2) As the ladies mentioned already, give yourself set restrictions that you can. not. break. period. If it's during the day nibbles that are a problem, then you can not eat any of it at all during the day. Make sure you bring you own food and don't eat anything other than it. If you need to then you may have something after work, but you've lasted the whole day and can use logic to dissuade you further as you're leaving. That is how I stopped buying things to eat in the car. My car became a no food area and it's cut out all my little goody stops on the way home.
Wow...in the time it took me to shower, you ladies came to my rescue! Thank you lovelies I am definitely going to try your dissociation idea, Newleaf. It might be kind of fun..cookies will be frisbies; frosting is mayonnaise. Or ooh! Styrofoam.
And Prepping, Mandalinn, and Shannon..you are so right. That food does NOT belong to me...and putting it in my body is just as much of a "waste" as throwing it away.

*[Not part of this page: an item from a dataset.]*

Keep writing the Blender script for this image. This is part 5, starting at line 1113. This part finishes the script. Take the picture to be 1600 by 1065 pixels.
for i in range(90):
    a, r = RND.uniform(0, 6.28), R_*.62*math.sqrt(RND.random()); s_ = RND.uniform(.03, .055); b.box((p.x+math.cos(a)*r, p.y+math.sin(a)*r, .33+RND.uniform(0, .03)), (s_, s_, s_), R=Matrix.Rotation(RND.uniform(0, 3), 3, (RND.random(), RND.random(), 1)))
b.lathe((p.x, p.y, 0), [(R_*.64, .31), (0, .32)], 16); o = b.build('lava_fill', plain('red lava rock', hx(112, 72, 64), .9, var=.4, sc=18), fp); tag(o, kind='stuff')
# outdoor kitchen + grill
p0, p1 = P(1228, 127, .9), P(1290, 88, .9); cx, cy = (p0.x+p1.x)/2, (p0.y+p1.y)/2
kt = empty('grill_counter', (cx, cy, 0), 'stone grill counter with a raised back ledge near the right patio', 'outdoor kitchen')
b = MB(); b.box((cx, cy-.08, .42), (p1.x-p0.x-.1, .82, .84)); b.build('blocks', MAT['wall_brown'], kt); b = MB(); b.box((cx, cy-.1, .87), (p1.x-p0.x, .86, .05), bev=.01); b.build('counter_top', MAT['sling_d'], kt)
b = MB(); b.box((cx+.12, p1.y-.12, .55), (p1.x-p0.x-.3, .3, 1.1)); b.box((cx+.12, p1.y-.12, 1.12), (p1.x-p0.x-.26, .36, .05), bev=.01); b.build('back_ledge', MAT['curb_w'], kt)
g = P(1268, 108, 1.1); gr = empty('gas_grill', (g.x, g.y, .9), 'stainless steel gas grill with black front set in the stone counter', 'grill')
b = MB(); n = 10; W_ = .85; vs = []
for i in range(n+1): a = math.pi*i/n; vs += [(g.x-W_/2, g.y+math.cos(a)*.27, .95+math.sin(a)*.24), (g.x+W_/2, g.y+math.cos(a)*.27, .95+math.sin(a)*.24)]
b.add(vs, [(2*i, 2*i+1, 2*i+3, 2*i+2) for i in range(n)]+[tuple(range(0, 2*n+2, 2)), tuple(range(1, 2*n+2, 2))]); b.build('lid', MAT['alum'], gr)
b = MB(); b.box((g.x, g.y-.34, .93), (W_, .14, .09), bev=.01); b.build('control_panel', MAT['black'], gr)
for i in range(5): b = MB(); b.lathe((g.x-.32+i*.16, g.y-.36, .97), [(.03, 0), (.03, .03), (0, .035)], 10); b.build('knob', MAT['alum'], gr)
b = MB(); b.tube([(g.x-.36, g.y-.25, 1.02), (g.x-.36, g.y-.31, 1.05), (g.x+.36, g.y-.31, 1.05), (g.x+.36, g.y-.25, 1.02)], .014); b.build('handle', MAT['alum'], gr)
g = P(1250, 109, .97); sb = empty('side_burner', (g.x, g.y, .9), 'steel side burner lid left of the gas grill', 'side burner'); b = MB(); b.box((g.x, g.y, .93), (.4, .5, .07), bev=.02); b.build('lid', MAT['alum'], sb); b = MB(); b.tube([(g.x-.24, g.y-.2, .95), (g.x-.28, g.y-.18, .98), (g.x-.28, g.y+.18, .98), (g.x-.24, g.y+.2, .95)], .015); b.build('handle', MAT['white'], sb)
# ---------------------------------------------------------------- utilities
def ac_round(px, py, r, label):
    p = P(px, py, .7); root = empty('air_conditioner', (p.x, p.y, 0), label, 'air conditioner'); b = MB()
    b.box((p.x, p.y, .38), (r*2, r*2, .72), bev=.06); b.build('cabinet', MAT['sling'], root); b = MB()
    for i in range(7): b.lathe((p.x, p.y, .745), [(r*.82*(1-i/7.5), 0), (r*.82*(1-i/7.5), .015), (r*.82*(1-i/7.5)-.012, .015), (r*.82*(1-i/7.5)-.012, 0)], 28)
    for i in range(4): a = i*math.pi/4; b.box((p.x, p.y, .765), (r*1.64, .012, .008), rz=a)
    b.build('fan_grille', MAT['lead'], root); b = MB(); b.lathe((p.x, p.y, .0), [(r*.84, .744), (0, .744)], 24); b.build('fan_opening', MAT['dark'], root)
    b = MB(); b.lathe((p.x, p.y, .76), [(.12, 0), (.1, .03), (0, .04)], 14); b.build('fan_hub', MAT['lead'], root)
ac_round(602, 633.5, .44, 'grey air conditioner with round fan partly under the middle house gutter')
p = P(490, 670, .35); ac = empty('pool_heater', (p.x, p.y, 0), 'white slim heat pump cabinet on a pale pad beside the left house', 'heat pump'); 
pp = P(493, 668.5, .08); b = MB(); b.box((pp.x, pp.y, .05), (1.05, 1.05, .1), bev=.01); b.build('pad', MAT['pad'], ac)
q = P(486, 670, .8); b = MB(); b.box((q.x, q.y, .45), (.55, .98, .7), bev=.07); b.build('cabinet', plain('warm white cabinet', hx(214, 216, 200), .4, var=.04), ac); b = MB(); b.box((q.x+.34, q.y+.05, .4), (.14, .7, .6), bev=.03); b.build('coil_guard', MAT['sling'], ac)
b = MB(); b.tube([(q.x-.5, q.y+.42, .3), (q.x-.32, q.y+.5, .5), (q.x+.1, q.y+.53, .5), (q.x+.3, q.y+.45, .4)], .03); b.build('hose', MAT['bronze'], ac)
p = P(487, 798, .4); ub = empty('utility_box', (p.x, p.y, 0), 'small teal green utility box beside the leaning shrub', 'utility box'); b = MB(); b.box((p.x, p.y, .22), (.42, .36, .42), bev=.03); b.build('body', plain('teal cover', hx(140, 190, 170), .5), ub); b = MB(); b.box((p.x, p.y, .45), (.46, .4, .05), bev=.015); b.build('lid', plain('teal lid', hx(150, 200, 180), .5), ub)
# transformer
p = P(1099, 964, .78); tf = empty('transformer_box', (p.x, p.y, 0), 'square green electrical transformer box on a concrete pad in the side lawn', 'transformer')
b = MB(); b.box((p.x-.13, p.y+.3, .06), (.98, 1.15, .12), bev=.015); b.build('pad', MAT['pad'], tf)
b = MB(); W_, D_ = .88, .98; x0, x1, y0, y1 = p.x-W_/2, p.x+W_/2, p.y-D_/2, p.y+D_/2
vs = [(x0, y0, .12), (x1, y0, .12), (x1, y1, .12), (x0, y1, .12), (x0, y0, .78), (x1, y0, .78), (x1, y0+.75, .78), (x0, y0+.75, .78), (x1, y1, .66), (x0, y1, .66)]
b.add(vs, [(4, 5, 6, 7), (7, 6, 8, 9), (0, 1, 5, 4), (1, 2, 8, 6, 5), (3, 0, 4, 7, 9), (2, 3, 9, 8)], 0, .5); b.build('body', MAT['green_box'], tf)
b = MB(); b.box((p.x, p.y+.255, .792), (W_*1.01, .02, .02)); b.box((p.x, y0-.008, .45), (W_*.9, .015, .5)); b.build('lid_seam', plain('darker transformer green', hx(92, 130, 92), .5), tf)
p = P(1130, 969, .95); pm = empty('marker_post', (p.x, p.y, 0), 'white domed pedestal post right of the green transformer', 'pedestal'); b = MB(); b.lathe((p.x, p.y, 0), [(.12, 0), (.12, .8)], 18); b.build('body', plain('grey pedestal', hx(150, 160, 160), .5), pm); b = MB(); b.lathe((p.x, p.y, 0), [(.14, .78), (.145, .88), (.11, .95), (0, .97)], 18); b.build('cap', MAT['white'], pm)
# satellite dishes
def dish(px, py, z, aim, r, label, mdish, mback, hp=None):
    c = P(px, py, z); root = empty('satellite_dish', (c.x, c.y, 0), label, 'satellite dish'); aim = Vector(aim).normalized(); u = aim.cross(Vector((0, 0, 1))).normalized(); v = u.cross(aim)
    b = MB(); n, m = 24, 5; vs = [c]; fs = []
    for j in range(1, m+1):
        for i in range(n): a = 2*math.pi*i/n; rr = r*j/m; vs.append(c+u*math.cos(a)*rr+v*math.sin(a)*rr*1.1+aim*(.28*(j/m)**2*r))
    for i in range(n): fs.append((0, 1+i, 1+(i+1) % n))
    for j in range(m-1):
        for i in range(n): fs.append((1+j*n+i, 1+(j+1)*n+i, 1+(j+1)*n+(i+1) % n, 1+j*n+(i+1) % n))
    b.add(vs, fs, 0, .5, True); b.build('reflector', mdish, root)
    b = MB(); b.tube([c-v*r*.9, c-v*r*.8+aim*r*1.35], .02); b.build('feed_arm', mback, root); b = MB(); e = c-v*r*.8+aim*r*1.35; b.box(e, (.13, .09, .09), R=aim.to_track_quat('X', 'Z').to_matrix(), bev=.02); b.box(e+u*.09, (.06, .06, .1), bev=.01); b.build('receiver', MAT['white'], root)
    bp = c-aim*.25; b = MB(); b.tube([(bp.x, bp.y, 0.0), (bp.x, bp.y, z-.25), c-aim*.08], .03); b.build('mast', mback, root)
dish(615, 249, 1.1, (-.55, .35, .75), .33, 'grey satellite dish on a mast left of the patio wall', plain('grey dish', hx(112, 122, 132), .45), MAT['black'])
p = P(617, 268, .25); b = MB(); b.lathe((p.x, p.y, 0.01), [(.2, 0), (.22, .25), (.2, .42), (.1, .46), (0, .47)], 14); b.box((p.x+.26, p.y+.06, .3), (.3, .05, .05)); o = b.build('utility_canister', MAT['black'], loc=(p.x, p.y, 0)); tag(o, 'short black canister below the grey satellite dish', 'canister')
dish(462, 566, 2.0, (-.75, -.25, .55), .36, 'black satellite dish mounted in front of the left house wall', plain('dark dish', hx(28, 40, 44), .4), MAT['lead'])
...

Keep em coming! I'll let you know how I do...please send some "strong vibes" my way!
I've been reading "Thin Tastes Better", by Stephen Gullo, and he has a few great ideas about dealing with "trigger" foods. My favorite thing I've picked up from the book is the saying, "I don't start, I don't have a problem." How true, how true! So now, even though there may be chocolate in the next office over, I know that if I don't start on the sweets, I don't have a problem.
The other great idea was stop looking upon this stuff as somehow good, or satisfying, or gratifying...this food has made you fat. You don't like being fat. So drop the food, like a hot rock. If you had a friend who caused you misery and unhappiness and manipulated your life so that you could not live it to its fullest, would you keep that friend around? NO!
I sure do feel for you, though. That's got to be a tough thing to face every day. Stay strong!
Peep -- interesting points! Maybe I should post that saying on my forehead.
One complicating factor is that I am actually slightly underweight. I was anorexic in my teens, and had a loooong adverse relationship with nearly -all- foods, which I worked very hard to overcome. That is why the idea of 'vilifying' a food or category of food is so unappealing to me. The problem is, I have swung so far in the other direction, to the point where I don't get anywhere near a proper range of nutrients.
So I know gaining weight isn't bad and may actually be a good thing, even if my brain has a hard time accepting that. But I don't want to do it this way...feeding myself nutritionless junk, developing unhealthy habits.
I REFUSE to disrespect my body any more. I WILL feed it what it needs to perform at its very best.
!!!!! And don't let me forget it!
Simple carbs are trigger foods for me, so as some of the others have already suggested, it's easier for me to just not eat that first bite. I'm not good at having "just a little". I don't have to work around food, but I've been to lots of social gatherings with tons of goodies. I just tell myself that it's "not for me" and try to block out the very idea of eating any. It's not evil, it's just not there for me to eat.
I do love sweets though, and have tried to find alternatives to satisfy those cravings in a healthier way. I eat things like fruits, and nonfat sugar free yogurt, and sugar free pudding. I'll either take it along to eat instead, or just have my treats at home, later.
In your case, where you are not actively trying to lose weight, perhaps you just need to plan a healthier menu (along with your healthy sweet treats), take your food to work, and just stick with that? You should be eating regularly during the day anyway, and if you don't get TOO hungry, then you won't be as tempted to reach for the sweets that you really don't want anyway.